**Exercise aim:**
Copy out all of the material exactly as presented.

**Raw data:**
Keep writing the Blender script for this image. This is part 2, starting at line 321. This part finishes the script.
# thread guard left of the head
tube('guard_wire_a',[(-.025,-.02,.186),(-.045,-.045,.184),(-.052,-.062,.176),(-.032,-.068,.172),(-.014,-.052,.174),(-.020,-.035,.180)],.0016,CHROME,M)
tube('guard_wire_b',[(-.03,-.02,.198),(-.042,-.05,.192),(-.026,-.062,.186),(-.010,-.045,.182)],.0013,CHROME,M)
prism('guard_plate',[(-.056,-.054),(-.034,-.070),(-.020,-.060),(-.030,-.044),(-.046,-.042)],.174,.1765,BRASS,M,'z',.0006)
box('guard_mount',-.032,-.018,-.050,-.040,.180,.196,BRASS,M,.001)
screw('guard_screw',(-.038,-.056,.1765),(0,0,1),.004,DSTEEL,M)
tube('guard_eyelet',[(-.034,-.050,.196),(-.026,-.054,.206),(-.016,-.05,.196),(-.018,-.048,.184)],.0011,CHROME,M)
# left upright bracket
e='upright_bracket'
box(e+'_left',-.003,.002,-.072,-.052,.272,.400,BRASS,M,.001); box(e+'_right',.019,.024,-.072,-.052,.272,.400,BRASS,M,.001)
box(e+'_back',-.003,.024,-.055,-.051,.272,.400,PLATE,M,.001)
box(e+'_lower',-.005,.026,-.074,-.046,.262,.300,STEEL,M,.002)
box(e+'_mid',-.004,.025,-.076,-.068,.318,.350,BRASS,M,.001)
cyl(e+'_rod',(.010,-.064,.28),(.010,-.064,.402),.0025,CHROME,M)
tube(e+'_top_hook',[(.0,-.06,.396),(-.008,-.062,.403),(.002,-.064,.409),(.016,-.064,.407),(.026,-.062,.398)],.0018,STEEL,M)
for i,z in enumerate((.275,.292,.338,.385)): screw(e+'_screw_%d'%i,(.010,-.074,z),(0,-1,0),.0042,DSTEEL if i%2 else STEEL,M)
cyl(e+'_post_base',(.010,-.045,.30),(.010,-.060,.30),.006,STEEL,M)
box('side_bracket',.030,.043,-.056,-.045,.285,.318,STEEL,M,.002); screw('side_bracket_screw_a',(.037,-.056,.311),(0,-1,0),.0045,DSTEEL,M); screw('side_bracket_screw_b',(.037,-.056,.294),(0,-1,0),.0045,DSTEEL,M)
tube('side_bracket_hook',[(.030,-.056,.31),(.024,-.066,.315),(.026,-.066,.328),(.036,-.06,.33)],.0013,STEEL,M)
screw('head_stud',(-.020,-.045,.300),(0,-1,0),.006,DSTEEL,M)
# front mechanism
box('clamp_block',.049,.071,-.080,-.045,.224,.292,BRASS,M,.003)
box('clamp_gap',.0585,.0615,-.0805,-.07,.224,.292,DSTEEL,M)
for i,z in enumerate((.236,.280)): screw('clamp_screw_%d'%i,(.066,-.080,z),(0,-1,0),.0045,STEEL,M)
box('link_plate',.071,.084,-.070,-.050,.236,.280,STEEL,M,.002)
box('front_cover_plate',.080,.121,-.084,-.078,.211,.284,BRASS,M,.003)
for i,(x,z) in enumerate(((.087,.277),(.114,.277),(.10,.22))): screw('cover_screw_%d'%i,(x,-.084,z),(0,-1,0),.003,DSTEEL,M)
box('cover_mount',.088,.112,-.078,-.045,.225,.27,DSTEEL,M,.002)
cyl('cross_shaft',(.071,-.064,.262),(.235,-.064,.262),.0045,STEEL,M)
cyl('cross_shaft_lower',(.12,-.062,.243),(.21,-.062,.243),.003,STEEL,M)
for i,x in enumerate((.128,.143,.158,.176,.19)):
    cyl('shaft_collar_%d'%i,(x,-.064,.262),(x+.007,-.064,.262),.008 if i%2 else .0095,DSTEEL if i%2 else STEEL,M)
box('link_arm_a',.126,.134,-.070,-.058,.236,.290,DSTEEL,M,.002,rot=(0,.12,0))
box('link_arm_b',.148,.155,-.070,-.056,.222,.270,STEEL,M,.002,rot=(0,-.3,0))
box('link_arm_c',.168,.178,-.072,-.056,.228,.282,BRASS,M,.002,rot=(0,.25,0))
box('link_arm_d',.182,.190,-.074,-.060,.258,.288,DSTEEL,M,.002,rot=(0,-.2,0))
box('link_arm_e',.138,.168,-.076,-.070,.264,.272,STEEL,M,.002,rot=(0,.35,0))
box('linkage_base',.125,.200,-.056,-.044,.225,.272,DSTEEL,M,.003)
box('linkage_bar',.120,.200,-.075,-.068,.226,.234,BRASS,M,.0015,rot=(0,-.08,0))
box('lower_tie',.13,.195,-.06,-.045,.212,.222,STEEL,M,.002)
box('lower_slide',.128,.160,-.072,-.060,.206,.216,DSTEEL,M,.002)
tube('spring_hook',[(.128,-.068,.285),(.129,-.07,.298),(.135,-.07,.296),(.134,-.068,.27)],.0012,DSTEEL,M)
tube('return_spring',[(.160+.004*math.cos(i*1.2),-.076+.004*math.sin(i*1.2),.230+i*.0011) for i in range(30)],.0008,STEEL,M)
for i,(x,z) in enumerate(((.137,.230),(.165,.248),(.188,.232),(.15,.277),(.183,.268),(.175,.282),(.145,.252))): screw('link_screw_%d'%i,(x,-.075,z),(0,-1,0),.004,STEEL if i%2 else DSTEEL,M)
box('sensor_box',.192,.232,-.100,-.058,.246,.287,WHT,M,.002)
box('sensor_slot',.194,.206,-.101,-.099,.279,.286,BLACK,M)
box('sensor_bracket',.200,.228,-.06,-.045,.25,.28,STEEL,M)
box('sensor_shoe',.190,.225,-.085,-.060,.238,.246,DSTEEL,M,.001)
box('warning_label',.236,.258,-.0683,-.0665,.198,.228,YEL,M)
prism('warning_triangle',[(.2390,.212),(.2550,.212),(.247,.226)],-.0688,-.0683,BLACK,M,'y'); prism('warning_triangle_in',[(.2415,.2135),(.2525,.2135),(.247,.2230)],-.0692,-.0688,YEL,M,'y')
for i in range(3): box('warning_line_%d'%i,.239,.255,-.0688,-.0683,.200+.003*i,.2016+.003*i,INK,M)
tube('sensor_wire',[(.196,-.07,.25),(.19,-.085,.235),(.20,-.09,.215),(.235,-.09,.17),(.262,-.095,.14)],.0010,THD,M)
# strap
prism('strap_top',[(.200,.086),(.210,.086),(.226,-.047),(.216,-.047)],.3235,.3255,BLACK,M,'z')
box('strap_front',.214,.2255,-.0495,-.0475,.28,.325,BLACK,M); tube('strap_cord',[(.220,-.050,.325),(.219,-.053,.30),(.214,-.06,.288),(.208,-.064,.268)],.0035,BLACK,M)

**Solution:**
Keep writing the Blender script for this image. This is part 2, starting at line 321. This part finishes the script.
# thread guard left of the head
tube('guard_wire_a',[(-.025,-.02,.186),(-.045,-.045,.184),(-.052,-.062,.176),(-.032,-.068,.172),(-.014,-.052,.174),(-.020,-.035,.180)],.0016,CHROME,M)
tube('guard_wire_b',[(-.03,-.02,.198),(-.042,-.05,.192),(-.026,-.062,.186),(-.010,-.045,.182)],.0013,CHROME,M)
prism('guard_plate',[(-.056,-.054),(-.034,-.070),(-.020,-.060),(-.030,-.044),(-.046,-.042)],.174,.1765,BRASS,M,'z',.0006)
box('guard_mount',-.032,-.018,-.050,-.040,.180,.196,BRASS,M,.001)
screw('guard_screw',(-.038,-.056,.1765),(0,0,1),.004,DSTEEL,M)
tube('guard_eyelet',[(-.034,-.050,.196),(-.026,-.054,.206),(-.016,-.05,.196),(-.018,-.048,.184)],.0011,CHROME,M)
# left upright bracket
e='upright_bracket'
box(e+'_left',-.003,.002,-.072,-.052,.272,.400,BRASS,M,.001); box(e+'_right',.019,.024,-.072,-.052,.272,.400,BRASS,M,.001)
box(e+'_back',-.003,.024,-.055,-.051,.272,.400,PLATE,M,.001)
box(e+'_lower',-.005,.026,-.074,-.046,.262,.300,STEEL,M,.002)
box(e+'_mid',-.004,.025,-.076,-.068,.318,.350,BRASS,M,.001)
cyl(e+'_rod',(.010,-.064,.28),(.010,-.064,.402),.0025,CHROME,M)
tube(e+'_top_hook',[(.0,-.06,.396),(-.008,-.062,.403),(.002,-.064,.409),(.016,-.064,.407),(.026,-.062,.398)],.0018,STEEL,M)
for i,z in enumerate((.275,.292,.338,.385)): screw(e+'_screw_%d'%i,(.010,-.074,z),(0,-1,0),.0042,DSTEEL if i%2 else STEEL,M)
cyl(e+'_post_base',(.010,-.045,.30),(.010,-.060,.30),.006,STEEL,M)
box('side_bracket',.030,.043,-.056,-.045,.285,.318,STEEL,M,.002); screw('side_bracket_screw_a',(.037,-.056,.311),(0,-1,0),.0045,DSTEEL,M); screw('side_bracket_screw_b',(.037,-.056,.294),(0,-1,0),.0045,DSTEEL,M)
tube('side_bracket_hook',[(.030,-.056,.31),(.024,-.066,.315),(.026,-.066,.328),(.036,-.06,.33)],.0013,STEEL,M)
screw('head_stud',(-.020,-.045,.300),(0,-1,0),.006,DSTEEL,M)
# front mechanism
box('clamp_block',.049,.071,-.080,-.045,.224,.292,BRASS,M,.003)
box('clamp_gap',.0585,.0615,-.0805,-.07,.224,.292,DSTEEL,M)
for i,z in enumerate((.236,.280)): screw('clamp_screw_%d'%i,(.066,-.080,z),(0,-1,0),.0045,STEEL,M)
box('link_plate',.071,.084,-.070,-.050,.236,.280,STEEL,M,.002)
box('front_cover_plate',.080,.121,-.084,-.078,.211,.284,BRASS,M,.003)
for i,(x,z) in enumerate(((.087,.277),(.114,.277),(.10,.22))): screw('cover_screw_%d'%i,(x,-.084,z),(0,-1,0),.003,DSTEEL,M)
box('cover_mount',.088,.112,-.078,-.045,.225,.27,DSTEEL,M,.002)
cyl('cross_shaft',(.071,-.064,.262),(.235,-.064,.262),.0045,STEEL,M)
cyl('cross_shaft_lower',(.12,-.062,.243),(.21,-.062,.243),.003,STEEL,M)
for i,x in enumerate((.128,.143,.158,.176,.19)):
    cyl('shaft_collar_%d'%i,(x,-.064,.262),(x+.007,-.064,.262),.008 if i%2 else .0095,DSTEEL if i%2 else STEEL,M)
box('link_arm_a',.126,.134,-.070,-.058,.236,.290,DSTEEL,M,.002,rot=(0,.12,0))
box('link_arm_b',.148,.155,-.070,-.056,.222,.270,STEEL,M,.002,rot=(0,-.3,0))
box('link_arm_c',.168,.178,-.072,-.056,.228,.282,BRASS,M,.002,rot=(0,.25,0))
box('link_arm_d',.182,.190,-.074,-.060,.258,.288,DSTEEL,M,.002,rot=(0,-.2,0))
box('link_arm_e',.138,.168,-.076,-.070,.264,.272,STEEL,M,.002,rot=(0,.35,0))
box('linkage_base',.125,.200,-.056,-.044,.225,.272,DSTEEL,M,.003)
box('linkage_bar',.120,.200,-.075,-.068,.226,.234,BRASS,M,.0015,rot=(0,-.08,0))
box('lower_tie',.13,.195,-.06,-.045,.212,.222,STEEL,M,.002)
box('lower_slide',.128,.160,-.072,-.060,.206,.216,DSTEEL,M,.002)
tube('spring_hook',[(.128,-.068,.285),(.129,-.07,.298),(.135,-.07,.296),(.134,-.068,.27)],.0012,DSTEEL,M)
tube('return_spring',[(.160+.004*math.cos(i*1.2),-.076+.004*math.sin(i*1.2),.230+i*.0011) for i in range(30)],.0008,STEEL,M)
for i,(x,z) in enumerate(((.137,.230),(.165,.248),(.188,.232),(.15,.277),(.183,.268),(.175,.282),(.145,.252))): screw('link_screw_%d'%i,(x,-.075,z),(0,-1,0),.004,STEEL if i%2 else DSTEEL,M)
box('sensor_box',.192,.232,-.100,-.058,.246,.287,WHT,M,.002)
box('sensor_slot',.194,.206,-.101,-.099,.279,.286,BLACK,M)
box('sensor_bracket',.200,.228,-.06,-.045,.25,.28,STEEL,M)
box('sensor_shoe',.190,.225,-.085,-.060,.238,.246,DSTEEL,M,.001)
box('warning_label',.236,.258,-.0683,-.0665,.198,.228,YEL,M)
prism('warning_triangle',[(.2390,.212),(.2550,.212),(.247,.226)],-.0688,-.0683,BLACK,M,'y'); prism('warning_triangle_in',[(.2415,.2135),(.2525,.2135),(.247,.2230)],-.0692,-.0688,YEL,M,'y')
for i in range(3): box('warning_line_%d'%i,.239,.255,-.0688,-.0683,.200+.003*i,.2016+.003*i,INK,M)
tube('sensor_wire',[(.196,-.07,.25),(.19,-.085,.235),(.20,-.09,.215),(.235,-.09,.17),(.262,-.095,.14)],.0010,THD,M)
# strap
prism('strap_top',[(.200,.086),(.210,.086),(.226,-.047),(.216,-.047)],.3235,.3255,BLACK,M,'z')
box('strap_front',.214,.2255,-.0495,-.0475,.28,.325,BLACK,M); tube('strap_cord',[(.220,-.050,.325),(.219,-.053,.30),(.214,-.06,.288),(.208,-.064,.268)],.0035,BLACK,M)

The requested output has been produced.